Provide only the number of lines where "script" occurs.

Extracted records
•••
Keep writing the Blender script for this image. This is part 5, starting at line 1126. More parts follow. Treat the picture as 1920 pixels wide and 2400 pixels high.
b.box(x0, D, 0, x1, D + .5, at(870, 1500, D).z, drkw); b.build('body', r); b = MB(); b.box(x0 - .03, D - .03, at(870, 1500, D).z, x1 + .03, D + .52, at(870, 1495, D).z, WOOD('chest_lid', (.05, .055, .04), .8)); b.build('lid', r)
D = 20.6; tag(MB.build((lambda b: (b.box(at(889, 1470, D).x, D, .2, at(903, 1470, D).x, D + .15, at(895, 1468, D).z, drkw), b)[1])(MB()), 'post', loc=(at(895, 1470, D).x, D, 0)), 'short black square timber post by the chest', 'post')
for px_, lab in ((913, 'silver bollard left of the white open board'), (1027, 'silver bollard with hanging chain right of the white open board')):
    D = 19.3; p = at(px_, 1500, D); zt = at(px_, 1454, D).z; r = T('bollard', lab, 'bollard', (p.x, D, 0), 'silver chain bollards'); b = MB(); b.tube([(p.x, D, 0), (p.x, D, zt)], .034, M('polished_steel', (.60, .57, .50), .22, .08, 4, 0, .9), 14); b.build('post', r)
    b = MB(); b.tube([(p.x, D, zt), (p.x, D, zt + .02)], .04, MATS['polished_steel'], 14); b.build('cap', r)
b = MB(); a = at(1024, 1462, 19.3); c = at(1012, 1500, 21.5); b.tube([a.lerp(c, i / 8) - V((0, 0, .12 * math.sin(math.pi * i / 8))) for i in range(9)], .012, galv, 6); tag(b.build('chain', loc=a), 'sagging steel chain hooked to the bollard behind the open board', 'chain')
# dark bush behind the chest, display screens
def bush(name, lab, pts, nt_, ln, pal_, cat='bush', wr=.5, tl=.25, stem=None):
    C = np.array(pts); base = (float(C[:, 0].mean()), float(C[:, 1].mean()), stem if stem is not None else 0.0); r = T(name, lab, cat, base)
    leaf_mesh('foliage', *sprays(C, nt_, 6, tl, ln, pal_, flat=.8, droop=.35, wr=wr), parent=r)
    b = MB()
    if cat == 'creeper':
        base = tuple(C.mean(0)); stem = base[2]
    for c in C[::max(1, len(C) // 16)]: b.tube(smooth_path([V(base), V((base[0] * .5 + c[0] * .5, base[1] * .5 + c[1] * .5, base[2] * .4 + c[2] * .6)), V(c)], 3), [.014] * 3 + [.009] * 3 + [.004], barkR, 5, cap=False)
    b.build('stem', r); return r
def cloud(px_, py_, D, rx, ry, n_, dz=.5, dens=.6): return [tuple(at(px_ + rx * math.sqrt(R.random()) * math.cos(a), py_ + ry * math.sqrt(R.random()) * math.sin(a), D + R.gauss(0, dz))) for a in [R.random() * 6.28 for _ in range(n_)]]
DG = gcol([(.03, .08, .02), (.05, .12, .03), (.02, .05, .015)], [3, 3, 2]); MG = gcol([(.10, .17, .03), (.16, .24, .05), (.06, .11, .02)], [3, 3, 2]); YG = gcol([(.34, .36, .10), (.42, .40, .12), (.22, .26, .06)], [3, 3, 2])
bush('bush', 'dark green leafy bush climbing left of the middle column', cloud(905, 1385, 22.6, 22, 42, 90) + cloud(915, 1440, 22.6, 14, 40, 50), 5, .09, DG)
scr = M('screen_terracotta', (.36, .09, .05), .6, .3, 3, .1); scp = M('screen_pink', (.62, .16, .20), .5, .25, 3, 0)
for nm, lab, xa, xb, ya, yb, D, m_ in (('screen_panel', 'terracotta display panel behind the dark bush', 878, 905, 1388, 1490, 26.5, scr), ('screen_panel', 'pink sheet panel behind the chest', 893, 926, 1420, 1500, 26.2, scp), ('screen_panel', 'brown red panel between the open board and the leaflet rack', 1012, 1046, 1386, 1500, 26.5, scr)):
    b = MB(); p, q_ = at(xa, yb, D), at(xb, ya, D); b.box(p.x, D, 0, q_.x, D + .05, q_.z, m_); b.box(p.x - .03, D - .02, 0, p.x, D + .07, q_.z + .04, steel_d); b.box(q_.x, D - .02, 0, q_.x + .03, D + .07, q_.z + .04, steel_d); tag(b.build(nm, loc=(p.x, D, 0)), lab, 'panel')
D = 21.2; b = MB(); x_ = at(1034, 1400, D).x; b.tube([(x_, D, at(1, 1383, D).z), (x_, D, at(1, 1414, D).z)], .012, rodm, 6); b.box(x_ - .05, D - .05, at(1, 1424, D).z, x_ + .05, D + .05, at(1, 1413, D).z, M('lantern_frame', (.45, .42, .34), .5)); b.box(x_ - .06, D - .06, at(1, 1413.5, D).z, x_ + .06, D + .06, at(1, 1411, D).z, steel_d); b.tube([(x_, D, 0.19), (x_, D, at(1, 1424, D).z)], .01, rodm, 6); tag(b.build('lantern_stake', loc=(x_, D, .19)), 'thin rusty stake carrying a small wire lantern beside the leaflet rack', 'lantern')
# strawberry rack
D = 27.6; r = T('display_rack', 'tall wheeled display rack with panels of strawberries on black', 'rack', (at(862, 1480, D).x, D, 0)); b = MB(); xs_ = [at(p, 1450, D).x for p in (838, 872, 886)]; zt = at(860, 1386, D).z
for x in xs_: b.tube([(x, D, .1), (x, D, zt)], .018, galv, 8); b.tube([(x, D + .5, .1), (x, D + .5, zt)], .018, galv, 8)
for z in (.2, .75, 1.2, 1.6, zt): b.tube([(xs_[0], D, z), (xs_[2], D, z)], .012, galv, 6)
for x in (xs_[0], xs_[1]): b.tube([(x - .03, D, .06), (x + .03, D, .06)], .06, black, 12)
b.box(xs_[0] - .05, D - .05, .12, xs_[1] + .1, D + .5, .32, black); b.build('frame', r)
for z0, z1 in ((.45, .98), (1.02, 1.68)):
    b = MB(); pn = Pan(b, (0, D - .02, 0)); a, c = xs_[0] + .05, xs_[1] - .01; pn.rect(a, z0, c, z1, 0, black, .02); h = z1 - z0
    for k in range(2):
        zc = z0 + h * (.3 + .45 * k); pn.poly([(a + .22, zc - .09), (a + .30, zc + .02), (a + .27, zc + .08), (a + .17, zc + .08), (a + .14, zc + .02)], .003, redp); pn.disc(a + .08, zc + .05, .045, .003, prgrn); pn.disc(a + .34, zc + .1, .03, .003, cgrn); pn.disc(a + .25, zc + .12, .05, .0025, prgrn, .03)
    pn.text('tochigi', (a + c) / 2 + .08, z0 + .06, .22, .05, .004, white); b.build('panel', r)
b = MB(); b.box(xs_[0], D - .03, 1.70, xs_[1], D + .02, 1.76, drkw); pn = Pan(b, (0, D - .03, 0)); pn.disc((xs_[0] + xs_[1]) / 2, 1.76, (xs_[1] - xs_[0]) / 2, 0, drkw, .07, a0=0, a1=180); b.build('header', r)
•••
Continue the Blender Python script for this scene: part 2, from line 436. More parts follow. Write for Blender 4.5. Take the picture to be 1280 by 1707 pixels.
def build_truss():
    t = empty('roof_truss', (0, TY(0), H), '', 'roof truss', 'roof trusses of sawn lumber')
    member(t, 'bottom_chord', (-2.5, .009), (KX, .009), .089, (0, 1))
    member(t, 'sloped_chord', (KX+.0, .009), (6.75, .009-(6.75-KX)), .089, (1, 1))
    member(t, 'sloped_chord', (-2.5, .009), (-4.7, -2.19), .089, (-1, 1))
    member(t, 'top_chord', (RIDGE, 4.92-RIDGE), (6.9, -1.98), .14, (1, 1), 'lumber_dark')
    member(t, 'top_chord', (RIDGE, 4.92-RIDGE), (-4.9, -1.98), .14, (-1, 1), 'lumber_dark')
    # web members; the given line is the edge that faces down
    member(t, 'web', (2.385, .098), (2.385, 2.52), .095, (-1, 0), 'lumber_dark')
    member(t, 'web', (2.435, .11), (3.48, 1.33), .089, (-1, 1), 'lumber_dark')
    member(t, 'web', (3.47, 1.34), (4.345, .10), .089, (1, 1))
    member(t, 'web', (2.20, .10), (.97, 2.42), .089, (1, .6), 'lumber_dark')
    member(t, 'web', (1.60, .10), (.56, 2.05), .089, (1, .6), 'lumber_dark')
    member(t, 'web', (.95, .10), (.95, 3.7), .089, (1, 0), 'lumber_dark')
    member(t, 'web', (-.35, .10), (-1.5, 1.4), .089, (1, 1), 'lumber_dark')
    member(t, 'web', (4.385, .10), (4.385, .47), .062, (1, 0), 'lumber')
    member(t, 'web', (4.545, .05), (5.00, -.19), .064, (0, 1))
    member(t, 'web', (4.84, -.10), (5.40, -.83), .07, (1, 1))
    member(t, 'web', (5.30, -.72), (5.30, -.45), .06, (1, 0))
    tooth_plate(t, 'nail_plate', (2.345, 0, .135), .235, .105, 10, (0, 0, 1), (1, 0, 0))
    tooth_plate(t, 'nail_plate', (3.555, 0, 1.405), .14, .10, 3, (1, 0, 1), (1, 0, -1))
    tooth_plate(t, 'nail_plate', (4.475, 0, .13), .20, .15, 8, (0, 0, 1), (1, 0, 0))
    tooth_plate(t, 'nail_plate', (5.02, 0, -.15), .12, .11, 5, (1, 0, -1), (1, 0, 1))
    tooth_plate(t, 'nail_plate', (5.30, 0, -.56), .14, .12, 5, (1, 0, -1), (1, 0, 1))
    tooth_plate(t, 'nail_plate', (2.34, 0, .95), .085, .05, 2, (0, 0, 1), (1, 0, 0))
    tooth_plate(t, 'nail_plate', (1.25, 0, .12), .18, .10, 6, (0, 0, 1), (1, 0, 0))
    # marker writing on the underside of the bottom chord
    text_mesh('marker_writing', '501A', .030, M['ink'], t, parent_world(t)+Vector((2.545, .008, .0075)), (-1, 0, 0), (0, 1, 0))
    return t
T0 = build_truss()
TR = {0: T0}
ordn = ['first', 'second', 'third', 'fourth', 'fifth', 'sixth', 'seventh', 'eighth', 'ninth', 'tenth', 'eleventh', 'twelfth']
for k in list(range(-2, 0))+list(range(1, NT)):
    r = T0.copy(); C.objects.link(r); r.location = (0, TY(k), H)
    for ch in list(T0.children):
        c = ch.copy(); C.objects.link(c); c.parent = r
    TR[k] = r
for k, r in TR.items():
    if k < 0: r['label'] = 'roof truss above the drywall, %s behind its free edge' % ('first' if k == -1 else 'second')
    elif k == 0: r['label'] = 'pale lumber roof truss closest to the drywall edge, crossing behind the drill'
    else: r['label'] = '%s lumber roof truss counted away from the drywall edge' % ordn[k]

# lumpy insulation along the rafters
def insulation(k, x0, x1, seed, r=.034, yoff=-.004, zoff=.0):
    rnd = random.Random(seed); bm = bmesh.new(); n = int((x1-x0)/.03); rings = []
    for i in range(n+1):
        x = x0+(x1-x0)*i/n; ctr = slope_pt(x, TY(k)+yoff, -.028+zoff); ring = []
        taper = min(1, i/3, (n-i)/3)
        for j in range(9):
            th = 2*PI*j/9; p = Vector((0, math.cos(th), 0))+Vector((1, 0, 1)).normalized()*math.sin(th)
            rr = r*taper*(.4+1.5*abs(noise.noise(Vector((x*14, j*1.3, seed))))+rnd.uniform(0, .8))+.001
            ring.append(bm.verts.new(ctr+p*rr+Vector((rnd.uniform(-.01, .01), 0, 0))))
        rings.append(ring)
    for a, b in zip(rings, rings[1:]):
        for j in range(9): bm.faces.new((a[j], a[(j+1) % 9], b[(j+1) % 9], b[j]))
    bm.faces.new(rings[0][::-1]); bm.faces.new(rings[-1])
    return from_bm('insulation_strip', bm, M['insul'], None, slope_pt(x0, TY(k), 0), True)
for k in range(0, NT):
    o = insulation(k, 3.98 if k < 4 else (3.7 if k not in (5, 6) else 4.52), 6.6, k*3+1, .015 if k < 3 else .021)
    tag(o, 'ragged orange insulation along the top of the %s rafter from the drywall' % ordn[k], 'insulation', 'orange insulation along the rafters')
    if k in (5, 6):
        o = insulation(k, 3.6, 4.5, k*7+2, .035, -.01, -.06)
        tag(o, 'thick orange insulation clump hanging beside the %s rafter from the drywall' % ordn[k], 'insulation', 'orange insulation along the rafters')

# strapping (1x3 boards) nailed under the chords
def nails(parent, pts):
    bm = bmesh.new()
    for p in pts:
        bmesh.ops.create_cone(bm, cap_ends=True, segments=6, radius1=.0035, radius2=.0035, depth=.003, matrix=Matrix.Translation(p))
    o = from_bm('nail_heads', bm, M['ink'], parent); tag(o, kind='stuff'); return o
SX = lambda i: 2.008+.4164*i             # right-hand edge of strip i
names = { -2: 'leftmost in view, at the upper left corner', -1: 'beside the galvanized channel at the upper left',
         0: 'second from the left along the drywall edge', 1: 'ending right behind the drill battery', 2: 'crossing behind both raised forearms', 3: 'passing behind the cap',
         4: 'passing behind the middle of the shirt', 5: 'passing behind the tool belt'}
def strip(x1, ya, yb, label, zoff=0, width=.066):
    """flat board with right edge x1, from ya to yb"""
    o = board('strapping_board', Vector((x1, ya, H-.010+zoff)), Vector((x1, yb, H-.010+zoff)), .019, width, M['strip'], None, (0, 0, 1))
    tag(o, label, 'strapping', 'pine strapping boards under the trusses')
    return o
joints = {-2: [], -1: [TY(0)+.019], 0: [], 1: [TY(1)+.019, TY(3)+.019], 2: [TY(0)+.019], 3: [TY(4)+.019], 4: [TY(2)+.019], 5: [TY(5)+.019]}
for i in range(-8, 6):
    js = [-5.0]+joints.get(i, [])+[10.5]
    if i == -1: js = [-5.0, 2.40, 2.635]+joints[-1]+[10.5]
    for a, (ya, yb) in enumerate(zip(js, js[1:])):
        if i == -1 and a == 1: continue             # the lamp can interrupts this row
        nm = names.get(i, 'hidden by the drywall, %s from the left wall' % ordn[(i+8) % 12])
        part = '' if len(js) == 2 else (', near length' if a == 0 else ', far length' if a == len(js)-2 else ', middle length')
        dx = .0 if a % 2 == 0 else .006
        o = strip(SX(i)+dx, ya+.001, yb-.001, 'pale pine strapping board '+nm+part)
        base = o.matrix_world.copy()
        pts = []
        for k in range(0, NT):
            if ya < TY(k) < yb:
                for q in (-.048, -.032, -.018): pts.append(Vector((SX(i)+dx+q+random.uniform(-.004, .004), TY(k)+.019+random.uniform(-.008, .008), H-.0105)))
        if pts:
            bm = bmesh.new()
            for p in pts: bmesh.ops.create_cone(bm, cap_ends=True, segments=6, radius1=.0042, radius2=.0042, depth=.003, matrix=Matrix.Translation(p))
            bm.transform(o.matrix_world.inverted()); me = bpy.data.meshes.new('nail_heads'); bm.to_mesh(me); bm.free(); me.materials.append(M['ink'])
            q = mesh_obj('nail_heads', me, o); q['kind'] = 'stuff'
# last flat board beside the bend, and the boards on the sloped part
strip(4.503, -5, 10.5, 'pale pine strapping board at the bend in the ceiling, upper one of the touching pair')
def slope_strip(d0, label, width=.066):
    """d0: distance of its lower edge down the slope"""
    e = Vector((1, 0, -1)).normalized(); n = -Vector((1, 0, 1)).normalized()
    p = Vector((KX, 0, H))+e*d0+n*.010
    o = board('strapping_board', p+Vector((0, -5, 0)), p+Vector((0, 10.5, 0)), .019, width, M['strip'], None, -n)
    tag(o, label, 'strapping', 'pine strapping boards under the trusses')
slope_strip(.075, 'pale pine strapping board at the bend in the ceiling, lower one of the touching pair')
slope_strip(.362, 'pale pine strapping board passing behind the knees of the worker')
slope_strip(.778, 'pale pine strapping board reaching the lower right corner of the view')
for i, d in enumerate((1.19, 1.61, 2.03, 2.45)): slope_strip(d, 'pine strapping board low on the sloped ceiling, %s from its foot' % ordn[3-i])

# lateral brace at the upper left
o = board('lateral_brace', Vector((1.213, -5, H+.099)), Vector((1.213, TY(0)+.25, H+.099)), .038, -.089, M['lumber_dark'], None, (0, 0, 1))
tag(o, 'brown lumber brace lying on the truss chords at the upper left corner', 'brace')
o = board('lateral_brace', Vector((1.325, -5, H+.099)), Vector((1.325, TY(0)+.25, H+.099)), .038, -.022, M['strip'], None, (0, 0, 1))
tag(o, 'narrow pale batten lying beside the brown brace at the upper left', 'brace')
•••
### OUTPUT BELOW
2